While the government points to future growth, the reality on the ground is that national debt has swollen to 78% of our GDP. To put it simply, every man, woman, and child in Sierra Leone effectively owes foreign creditors about $500. For a family struggling to buy a bag of rice—which has seen prices jump 30% recently—that burden is terrifying.

The consequences of this reliance are visible everywhere. When a country relies on the IMF to keep the lights on, it loses the freedom to decide its own future. The IMF often demands cuts in public spending to ensure debts are repaid. This is likely why, despite the loans, we see a health system where life expectancy is stuck at just 54 years, and malaria still kills *7,000 people annually.

This is also why we have a youth unemployment crisis affecting 1.5 million young people. We are borrowing money to plug holes in a sinking ship instead of building a new boat. The foreign reserves we do have cover less than two months of imports, meaning we are always just a few weeks away from a total economic shutdown if the next loan doesn’t come through.

So, how do we stop this?

How does Sierra Leone break a habit that has lasted over six decades? The answer lies in looking at our neighbours who have managed to change their story. We must stop thinking that “aid” is the solution and start realising that “production” is the only way out.

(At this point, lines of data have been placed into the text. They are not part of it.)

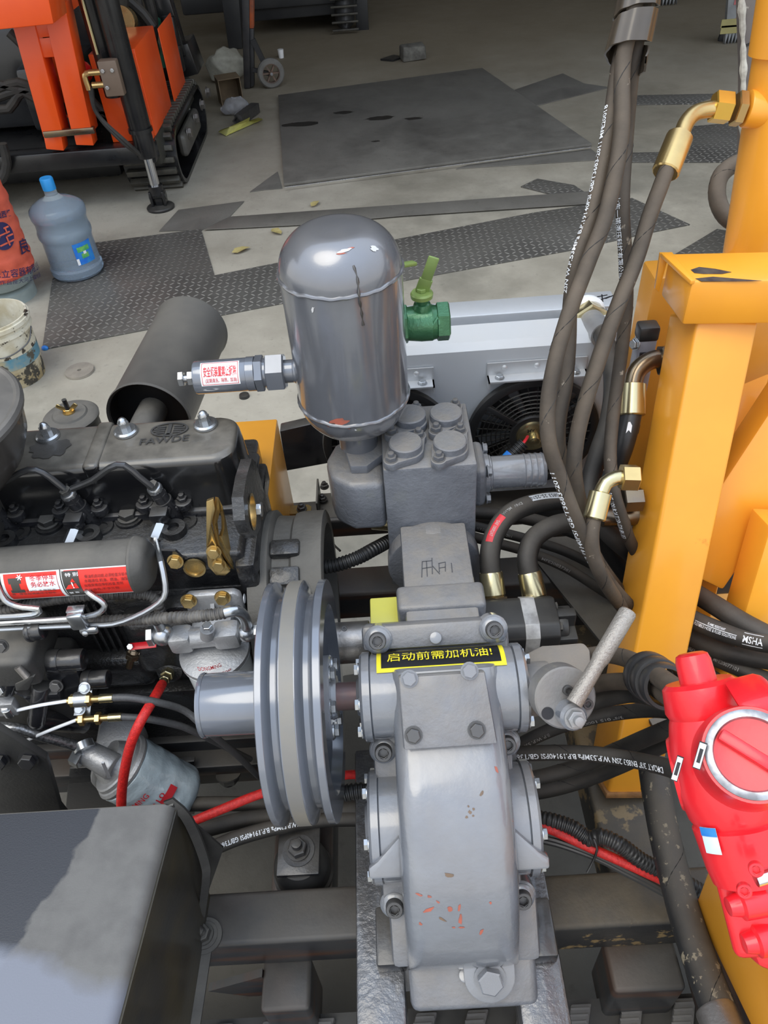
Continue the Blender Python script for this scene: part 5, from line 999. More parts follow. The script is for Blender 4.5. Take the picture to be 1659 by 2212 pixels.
# ------------------------------------------------------------------ yellow mast support
cf = at(1338, 1683, z=.498); ct = at(1540, 640, d=1.10); ms_ = thing('mast_support', 'slanted yellow box column with cross cap, rear post and braces', 'support frame', cf)
cd = (ct-cf); CL = cd.length; cd.normalize(); cu = V((1, 0, 0)); cu = (cu-cd*cu.dot(cd)).normalized(); cu = (cu+ (cd.cross(cu))*.09).normalized(); cw = cd.cross(cu)
b = B(); b.box(cf+cd*(CL-.028)/2+cu*.006, (.090, .090, CL-.028), (cu, cw, cd), .006, 3); part('column', b, YEL, ms_)
b = B(); b.box(cf+cd*.004+cu*.006, (.10, .10, .010), (cu, cw, cd), .002); part('weld_foot', b, mat('weld_rust', (.36, .17, .05), (.2, .1, .04), 30, .5, 0, .8, 160), ms_)
dn = ct.copy(); dd_ = (ct-EYE).dot(FWD)
N1 = at(1495, 609, d=dd_-.085); zt_ = N1.z; F1 = at(1445, 547, z=zt_); NR = at(1659, 606, z=zt_); FR = at(1659, 549, z=zt_); hB = zt_-at(1478, 702, y=N1.y).z
exx = (NR-N1).normalized(); NR = N1+exx*.5; FR = F1+exx*.5
b = B(); b.slab([N1-Z1*hB, NR-Z1*hB, FR-Z1*hB, F1-Z1*hB], hB, Z1, .004); part('cap_beam', b, YELW, ms_, 'cross cap beam with dark scuffs on top')
b = B()
for pl_ in (((1492, 583), (1510, 577), (1545, 581), (1580, 588), (1560, 592), (1520, 592), (1500, 590)), ((1502, 602), (1540, 598), (1600, 603), (1645, 607), (1590, 608), (1515, 608))): b.slab([at(*q, z=zt_+.0003) for q in pl_], .0004)
part('bare_scuff', b, mat('scuff_dark', (.03, .032, .042), (.08, .07, .06), 60, .4), ms_)
b = B(); b.slab([F1-X1*.012+Z1*.002, F1+X1*.004+Z1*.002, N1+X1*.004+Z1*.002, N1-X1*.002+Z1*.002], .006, -Z1, .001); b.slab([F1-X1*.012, N1*.02+F1*.98, at(1424, 632, y=F1.y), at(1415, 625, y=F1.y)], .006, Y1, .001); part('end_lip', b, YEL, ms_)
b = B(); b.slab([at(*k, d=1.62) for k in ((1500, 690), (1760, 690), (1760, 1420), (1470, 1420))], .02, Y1, .002); part('rear_panel', b, YEL, ms_)
def ybar(name, p, q, w, h, ref=(0, 0, 1)): b = B(); b.beam(p, q, w, h, ref, .005); return part(name, b, YEL, ms_)
ybar('rear_post', at(1640, 640, d=1.36), at(1475, 1330, d=1.42), .085, .085)
ybar('diagonal_brace', at(1745, 850, d=1.22), at(1490, 1230, d=1.33), .105, .07, (0, -1, .6)); ybar('brace_post', at(1705, 1120, d=1.2), at(1545, 1640, d=1.42), .09, .07, (0, -1, .6))
b = B(); b.slab([at(*k, d=1.30) for k in ((1508, 1062), (1530, 1045), (1556, 1100), (1560, 1125), (1512, 1122))], .006, (0, 1, .3)); part('weld_gusset', b, YEL, ms_)
b = B(); b.box(at(1420, 1375, d=1.3), (.035, .08, .006), None, .001); 
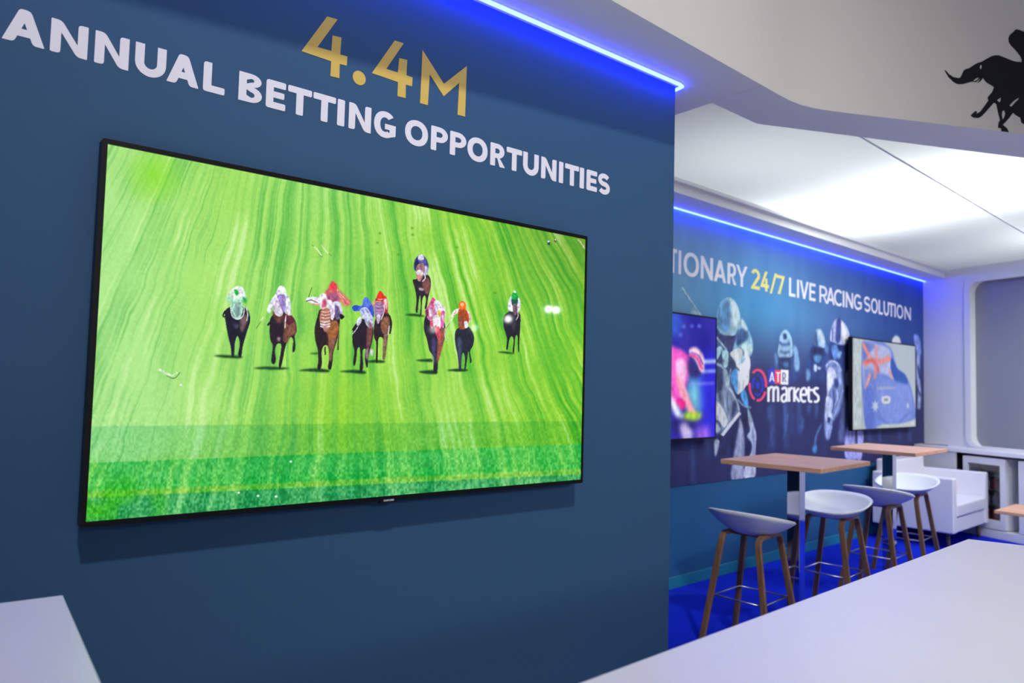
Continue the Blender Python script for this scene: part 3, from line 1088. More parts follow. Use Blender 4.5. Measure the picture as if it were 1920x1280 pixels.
# rider in blue
C1.poly(SH, '1172,1171 1300,1158 1392,1170 1386,1191 1260,1181', 1)
C1.poly(0x231A28, '1330,740 1290,820 1284,920 1300,1000 1289,1090 1300,1125 1316,1080 1326,980 1346,970 1352,1060 1345,1150 1360,1186 1376,1120 1370,1000 1396,980 1390,1060 1402,1130 1416,1130 1422,1040 1442,960 1462,860 1456,760 1400,720')
C1.poly(0x744440, '1410,800 1452,790 1452,880 1427,980 1405,960', 1)
C1.poly(0xB89AA0, '1398,990 1420,980 1416,1060 1402,1060', 1, .8)
C1.poly(0xE8DCE4, '1436,985 1460,980 1456,1035 1440,1030', 1)
C1.stroke(0x1C1C26, 20, '1318,770 1286,820')
C1.stroke(0xE8ECF8, 6, '1285,850 1310,820 1330,790')
C1.poly(0xD8DCF4, '1318,745 1350,700 1362,740 1332,784')
C1.poly(0x4058D8, '1283,622 1310,603 1362,610 1380,578 1420,568 1462,620 1467,702 1430,700 1390,660 1360,650 1300,654')
C1.poly(0xC4CCF4, '1350,640 1402,622 1442,682 1420,742 1380,722 1360,690')
C1.stroke(0x3A50C0, 7, '1362,640 1400,690 1420,730')
C1.stroke(0x3A50C0, 6, '1395,628 1420,670 1440,700')
C1.poly(0xC8CDF0, '1388,665 1450,690 1467,760 1452,800 1420,792 1392,745')
C1.poly(0x8A5A60, '1420,750 1448,760 1452,805 1428,800', 1)
C1.poly(0x5A7AE2, '1373,562 1400,533 1430,558 1442,600 1402,622 1375,602')
C1.poly(0x2C54D4, '1282,618 1320,604 1332,646 1296,652')
# distant rider in navy
C2.poly(SH, '272,684 350,677 442,696 400,701 300,691', 1)
C2.poly(0x2A2230, '365,380 338,390 358,470 370,560 362,650 378,667 388,580 400,520 406,600 400,690 412,682 420,560 440,520 452,560 440,630 456,626 470,540 492,440 487,370 450,340')
C2.poly(0x7E5048, '420,400 470,368 492,430 470,505 440,490', 1)
C2.poly(0xE0C8C8, '392,455 430,462 425,478 398,474', 1)
C2.poly(0x4E50A2, '348,292 354,220 385,180 430,178 466,230 474,292 450,322 370,312')
C2.poly(0x24285C, '350,262 375,200 392,240 370,302', 1)
C2.poly(0xD0C8EA, '440,270 470,280 465,330 440,350', 1)
C2.poly(0xE2DEF2, '385,186 410,167 433,190 428,222 390,222')
C2.stroke(0x2A3A80, 6, '388,215 408,222 430,215')
C2.poly(0xA47278, '375,262 430,245 437,320 410,392 385,392 364,330')
C2.poly(0xEAE2EA, '367,316 395,300 427,320 416,352 380,346')
C2.poly(0xD48C8A, '375,348 411,350 400,393 382,391')
C2.stroke(0xE8D8E0, 7, '432,330 445,370 420,400')
# two riders in pink and white
C2.poly(SH, '365,1074 490,1064 502,1088 420,1086', 1)
C2.poly(SH, '392,1171 530,1160 542,1192 440,1189', 1)
C2.poly(0x252030, '455,690 433,800 460,900 480,990 500,1020 520,1060 514,1150 535,1192 552,1150 556,1080 582,980 612,880 612,760 560,720')
C2.poly(0x9E5648, '560,800 612,820 602,920 570,1045 545,1095 550,950', 1)
C2.poly(0x5A5A9A, '500,900 535,905 530,1080 512,1100', 2, .6)
C2.stroke(0xE8E8F0, 6, '612,800 614,870 625,905')
C2.poly(0xCE74A4, '448,642 470,610 495,560 520,545 542,580 562,650 520,722 490,742 458,702')
C2.poly(0xF0DCE8, '470,650 500,640 510,690 480,700', 1)
C2.poly(0x7A2848, '445,650 470,640 475,690 455,700', 1)
C2.poly(0xE04484, '494,562 512,538 536,570 522,612 495,602')
C2.poly(0xF2E8FC, '518,580 550,560 590,600 617,650 607,740 600,800 575,720 540,660')
C2.poly(0xE062B2, '580,660 612,660 602,780 575,792 578,730')
C2.poly(0xFBE0F0, '585,690 605,695 598,740', 1)
C2.poly(0xF0C430, '555,648 580,660 570,704 556,690')
C2.poly(0xD0506A, '488,742 515,750 510,802 490,792')
C2.poly(0xF6E8EE, '513,700 555,690 577,740 572,802 540,812 513,770')
C2.poly(0xDA4C5C, '523,782 562,790 577,870 562,902 540,862')
C2.stroke(0xF6E8EE, 9, '545,700 548,790')
# rider in orange
C2.poly(SH, '632,1161 720,1148 812,1155 780,1171 680,1169', 1)
C2.poly(0x222838, '715,810 698,870 705,950 720,1020 730,1100 734,1160 752,1162 756,1060 770,1010 786,1060 780,1150 791,1152 806,1050 815,1000 826,1060 830,1100 843,1080 830,1000 857,940 862,870 830,800 780,780')
C2.poly(0x5E6A92, '722,900 755,900 752,1120 736,1130', 2, .55)
C2.poly(0xF2E2DA, '668,692 690,650 735,630 730,662 692,692 680,714')
C2.poly(0xF0D8CE, '790,640 826,670 840,710 822,752 808,742 814,702 790,672')
C2.poly(0xB24C22, '733,640 792,640 822,720 790,802 750,802 728,740')
C2.poly(0x8E4C38, '735,702 772,710 777,780 750,812 728,780', 1)
C2.poly(0xFF6C20, '733,622 738,580 765,567 792,590 792,635 760,642')
C2.poly(0xFFB88C, '745,592 765,580 777,600 760,616')
C2.poly(0xF2F2FA, '780,745 806,745 812,790 785,797')
C2.stroke(0xEAEEDC, 10, '690,700 660,745 620,800')
C2.stroke(0x4A4A50, 5, '655,755 620,805')
# rider in white with green cap
C2.poly(SH, '1066,1004 1130,1001 1208,1015 1180,1021 1100,1012', 1)
C2.poly(0x201C2C, '1160,660 1119,700 1116,780 1135,850 1146,900 1139,978 1152,980 1166,900 1185,870 1202,900 1194,1000 1208,1002 1216,880 1236,870 1240,990 1249,1000 1252,900 1260,780 1257,680 1210,640')
C2.poly(0x4A4450, '1190,760 1215,750 1215,800 1195,810', 2, .7)
C2.poly(0xF0ECFC, '1153,622 1165,550 1190,520 1230,525 1257,560 1260,622 1240,662 1200,660 1168,652')
C2.poly(0x1C5E4A, '1185,545 1236,545 1232,602 1194,612')
C2.poly(0x18B44C, '1188,512 1210,474 1232,500 1242,546 1188,552')
C2.poly(0xF2FFF4, '1199,492 1212,474 1224,496')
C2.poly(0x7C5A6A, '1198,600 1230,600 1234,660 1215,692 1198,660')
C2.stroke(0xE8D8E8, 6, '1238,640 1240,700 1222,730')
# birds and bits on the turf
C1.stroke(0xE8F4C0, 7, '945,95 985,130 1020,180')
C1.stroke(0xE8F4C0, 7, '1015,85 1050,130 1095,175')
C1.stroke(0x3E5A1C, 4, '935,88 955,100')
C1.stroke(0x3E5A1C, 4, '1005,178 1026,186')
C1.stroke(0x3E5A1C, 4, '1080,160 1106,184')
L1 = View(race, 150, 620, 3.46)
L1.stroke(0xDDF4C8, 14, '512,250 550,270 600,295')
L1.stroke(0x3C6A2C, 5, '560,290 610,308 650,270')
L1.stroke(0xCDEFB8, 6, '600,290 640,265')
for a, b in ((1030, 1050), (1155, 1070), (1272, 1074), (1368, 848), (655, 350)):
    L1.poly(0xF0FFF0, '%d,%d %d,%d %d,%d %d,%d' % (a - 9, b, a, b - 7, a + 9, b, a, b + 7))
R1 = View(race, 600, 350, 3.459)
for a, b in ((388, 302), (372, 362), (600, 310), (598, 268), (508, 440), (890, 392), (1135, 688), (556, 655)):
    R1.poly(0x4A8A1C, '%d,%d %d,%d %d,%d %d,%d' % (a - 10, b, a, b - 6, a + 10, b, a, b + 6), 1, .8)
R1.poly(0x2C3C4C, '1478,352 1490,356 1490,376 1476,374')
R1.poly(0xD8E0E8, '1476,350 1490,350 1486,360 1478,360')
R1.poly(0x4A4A3C, '1520,340 1532,342 1530,360 1520,356')
R1.poly(0xE8E8D8, '1522,340 1530,340 1528,350')
R1.stroke(0xBDB890, 10, '1672,340 1692,362 1716,402')
television('large wall-mounted screen showing galloping racehorses on green turf, on the navy wall',
           (TVX0 + TVW / 2, TVY, TVZ0 + TVH / 2), 0, M['screen_a'], race)

# ------------------------------------------------------------------ mural on the back wall
MS0, MS1, MZ0, MZ1 = -1.65, S_END - 0.004, 0.745, ZS - 0.004
MOFF = 0.006


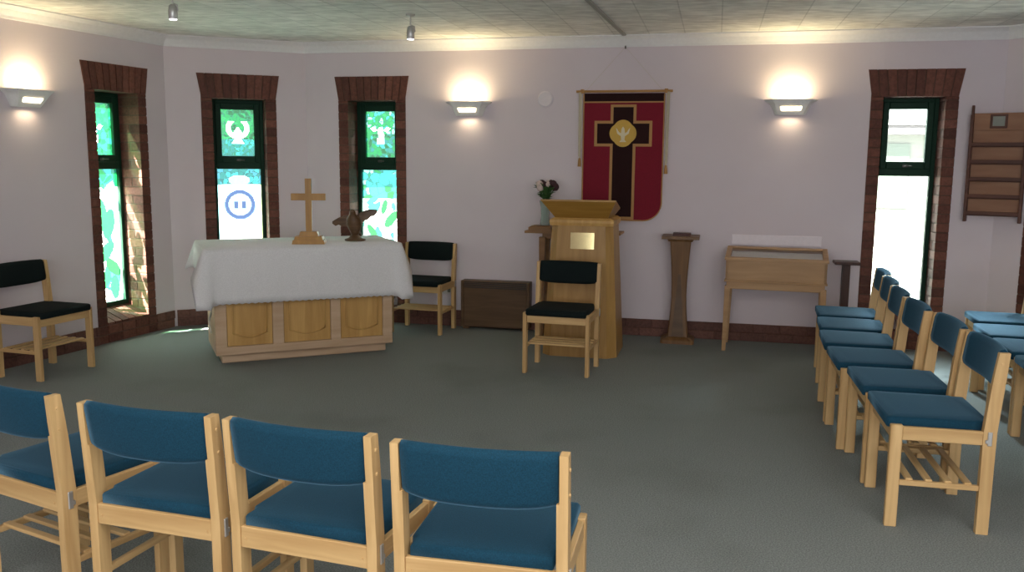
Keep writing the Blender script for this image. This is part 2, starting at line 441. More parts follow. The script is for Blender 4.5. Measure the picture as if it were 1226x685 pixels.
# ------------------------------------------------------------------ windows: surround of bricks, frame, panes
def surround_mesh(bm):
    rng = random.Random(3); jd = .215; z = 0; k = 0
    while z < 2.10-.01:                 # jamb courses
        z1 = min(z+.067, 2.103)
        for sx in (-1, 1):
            a, b = (.2375, .335)
            x0, x1 = (a, b) if sx > 0 else (-b, -a)
            cut = .10 if k % 2 else .215
            box(bm, (x0, -.010, z), (x1, cut-.005, z1), .003)
            if cut < .2: box(bm, (x0, cut+.004, z), (x1, jd, z1), .003)
        z += .077; k += 1
    n = 10                              # flared soldier course
    for i in range(n):
        def X(t, top): hw = .372 if top else .335; return -hw+2*hw*t
        g = .0045; t0, t1 = i/n, (i+1)/n
        pts = [(X(t0, 0)+g, 2.105), (X(t1, 0)-g, 2.105), (X(t1, 1)-g, 2.325), (X(t0, 1)+g, 2.325)]
        prism(bm, pts, -.012, .10)
    for i in range(6):                  # header soffit bricks behind
        x0 = -.2375+.0792*i; box(bm, (x0+.004, .105, 2.108), (x0+.075, .215, 2.18), .003)
    # sill: brick slips below the frame, sloped top
    for i in range(6):
        x0 = -.2375+.0792*i+.004; x1 = x0+.0712
        a = [bm.verts.new(q) for q in ((x0, -.012, .155), (x1, -.012, .155), (x1, .215, .155), (x0, .215, .155))]
        b = [bm.verts.new(q) for q in ((x0, -.012, .172), (x1, -.012, .172), (x1, .215, .262), (x0, .215, .262))]
        bm.faces.new(a[::-1]); bm.faces.new(b)
        for q in range(4): bm.faces.new((a[q], a[(q+1) % 4], b[(q+1) % 4], b[q]))
    for kz in range(2):
        for i in range(3):
            x0 = -.2375+.1583*i+.004; box(bm, (x0, -.010, kz*.0775), (x0+.151, .20, kz*.0775+.0695), .003)
def mortar_mesh(bm):
    for sx in (-1, 1):
        x0, x1 = sorted((sx*.2405, sx*.334)); box(bm, (x0, -.003, 0), (x1, .213, 2.104))
    for sx in (-1, 1):
        x0, x1 = sorted((sx*.2385, sx*.335)); box(bm, (x0, .2655, 0), (x1, .298, 2.31))
    box(bm, (-.2385, .2655, 0), (.2385, .298, .25)); box(bm, (-.2385, .2655, 2.106), (.2385, .298, 2.31))
    prism(bm, [(-.333, 2.107), (.333, 2.107), (.333, 2.323), (-.333, 2.323)], -.003, .21)
    box(bm, (-.24, -.003, 0), (.24, .21, .157))
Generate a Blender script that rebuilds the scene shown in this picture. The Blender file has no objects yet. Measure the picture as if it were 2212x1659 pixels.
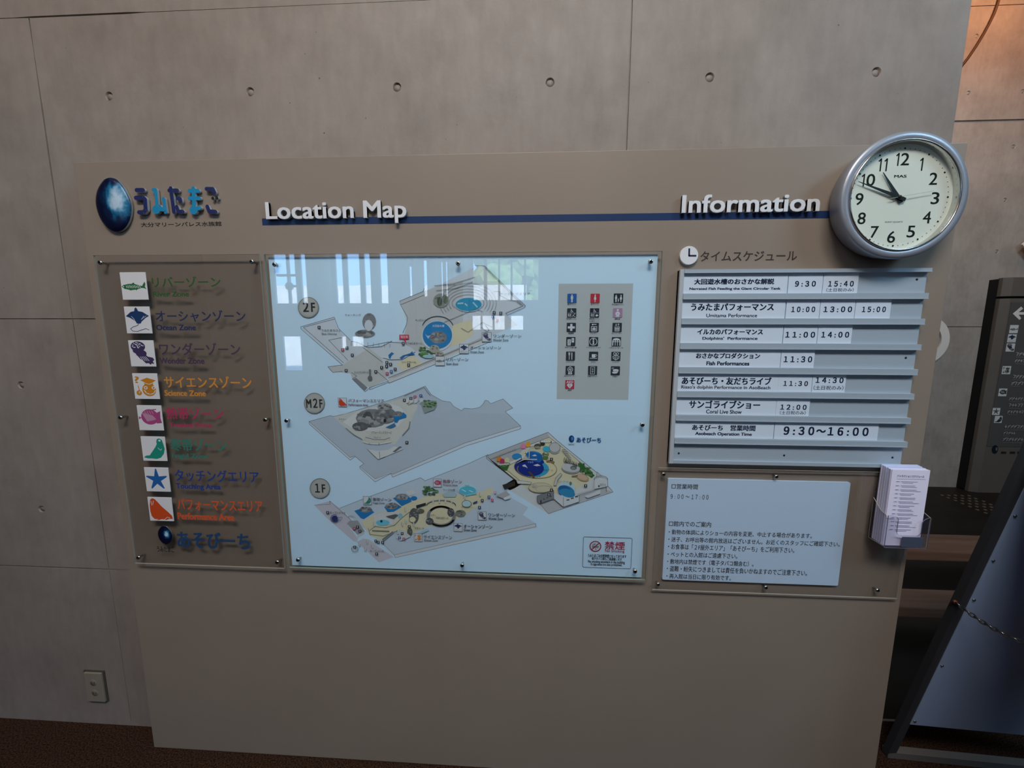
import bpy, bmesh, math, random
from math import sin, cos, pi, radians, sqrt
from mathutils import Vector, Matrix
from mathutils.geometry import tessellate_polygon
random.seed(7)
S = bpy.context.scene
COL = S.collection

# ------------------------------------------------------------------ camera
FPX = 821.81
YAW, PITCH, ROLL = -0.052219, 0.130339, 0.002674
CAM = Vector((1.2147, -1.1365, 1.50297))
_cy, _sy, _cp, _sp, _cr, _sr = cos(YAW), sin(YAW), cos(PITCH), sin(PITCH), cos(ROLL), sin(ROLL)
FW = Vector((_sy*_cp, _cy*_cp, -_sp))
_r = Vector((_cy, -_sy, 0)); _u = _r.cross(FW)
RT = _cr*_r + _sr*_u
UP = -_sr*_r + _cr*_u
cd = bpy.data.cameras.new('camera'); cam = bpy.data.objects.new('camera', cd); COL.objects.link(cam)
cd.sensor_fit = 'HORIZONTAL'; cd.sensor_width = 36; cd.lens = FPX/2212*36; cd.clip_start = .02
M = Matrix((RT, UP, -FW)).transposed().to_4x4(); M.translation = CAM
cam.matrix_world = M
S.camera = cam

# ------------------------------------------------------------------ light, exposure
vs = S.view_settings
vs.view_transform = 'Standard'; vs.look = 'None'; vs.exposure = 0.0; vs.gamma = 1.0; vs.use_curve_mapping = False
world = bpy.data.worlds.new('sky'); S.world = world; world.use_nodes = True
wn = world.node_tree.nodes; wl = world.node_tree.links
bg = wn['Background']; bg.inputs[1].default_value = 5.5
tc = wn.new('ShaderNodeTexCoord'); sp = wn.new('ShaderNodeSeparateXYZ'); cr = wn.new('ShaderNodeValToRGB')
wl.new(tc.outputs['Generated'], sp.inputs[0]); wl.new(sp.outputs[2], cr.inputs[0]); wl.new(cr.outputs[0], bg.inputs[0])
cr.color_ramp.elements[0].position = 0.0; cr.color_ramp.elements[0].color = (.34, .62, 1.0, 1)
cr.color_ramp.elements[1].position = .5; cr.color_ramp.elements[1].color = (.16, .42, 1.0, 1)

def area(name, loc, target, sx, sy, power, color):
    l = bpy.data.lights.new(name, 'AREA'); l.shape = 'RECTANGLE'; l.size = sx; l.size_y = sy; l.energy = power; l.color = color
    o = bpy.data.objects.new(name, l); COL.objects.link(o); o.location = loc
    o.rotation_euler = (Vector(target)-Vector(loc)).to_track_quat('-Z', 'Y').to_euler()
    return o
area('skylight_lamp', (1.25, -2.5, 4.55), (1.3, -.3, 1.2), 2.0, .7, 110, (1.0, .95, .89))
area('daylight_lamp', (5.2, -2.3, 4.5), (2.2, 0, 1.5), 1.4, 1.2, 98, (.47, .76, 1.0))
area('warm_fill_lamp', (-1.4, -2.6, 4.6), (-.6, 0, 1.5), 1.0, .6, 13, (1.0, .62, .36))  # added warm fill for the left side, not a known fixture
sl = bpy.data.lights.new('wall_spot_lamp', 'SPOT'); sl.energy = 74; sl.color = (1.0, .40, .14); sl.spot_size = radians(105); sl.spot_blend = .9; sl.shadow_soft_size = .06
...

First, we need to get serious about “local content” and value addition. Look at Botswana. Like us, they have diamonds. But decades ago, they decided not just to dig them up and ship them out. They insisted that processing, cutting, and polishing take place within their country. This kept the wealth and the jobs at home.

In contrast, Sierra Leone exports raw wealth and imports expensive finished goods. We need strict laws that force mining and agricultural companies to process their goods here. If we grow cocoa, we should be exporting chocolate, not just beans. If we mine iron ore, we should be looking toward steel production, not just shipping dirt.

Second, we must empower local entrepreneurs to fix our trade imbalance. Currently, we import almost everything, which drains our foreign currency and weakens the Leone. We can look to Rwanda as a reference point. Rwanda isn’t rich in resources, yet it has maintained steady growth by making it incredibly easy to start a business and aggressively promoting “Made in Rwanda” products.

Rwanda cut red tape and corruption—areas where Sierra Leone is struggling, currently ranking 108th out of 180 on the Corruption Perceptions Index. If we supported our own small businesses with the same enthusiasm we show for foreign investors, we could produce our own food and clothes. This would keep our money circulating inside the country rather than sending it to China, Europe, or the Middle East.

Finally, we need to fix our agriculture to ensure food security. It is embarrassing that a fertile nation like ours spends millions of dollars importing rice. Countries like Ethiopia have invested heavily in industrial parks and modern agriculture to boost exports. We have the land and the rain. We need to move beyond subsistence farming to large-scale production run by Sierra Leoneans. This doesn’t just feed us; it lowers inflation naturally because we aren’t buying food with weak local currency.

The recent government press release praises the “Big 5” game changers, but real change doesn’t come from a bank transfer in Washington, D.C. It comes from the sweat and innovation of local people. My own proposal to reform mining to add 100,000 jobs is the kind of concrete thinking we need, rather than vague promises of “inclusive growth.”

The celebration of the December 16th disbursement is understandable—governments need cash to operate. But it should be a sombre moment, not a party. It is a reminder that 64 years after independence, we still cannot pay our own bills.

The path to financial freedom is not paved with more loans. It is paved with factories in Bo, rice farms in Kambia, and tech startups in Freetown. Until we produce what we consume and process what we export, we will remain servants to our lenders, forever waiting for the following press release to tell us we have survived another year.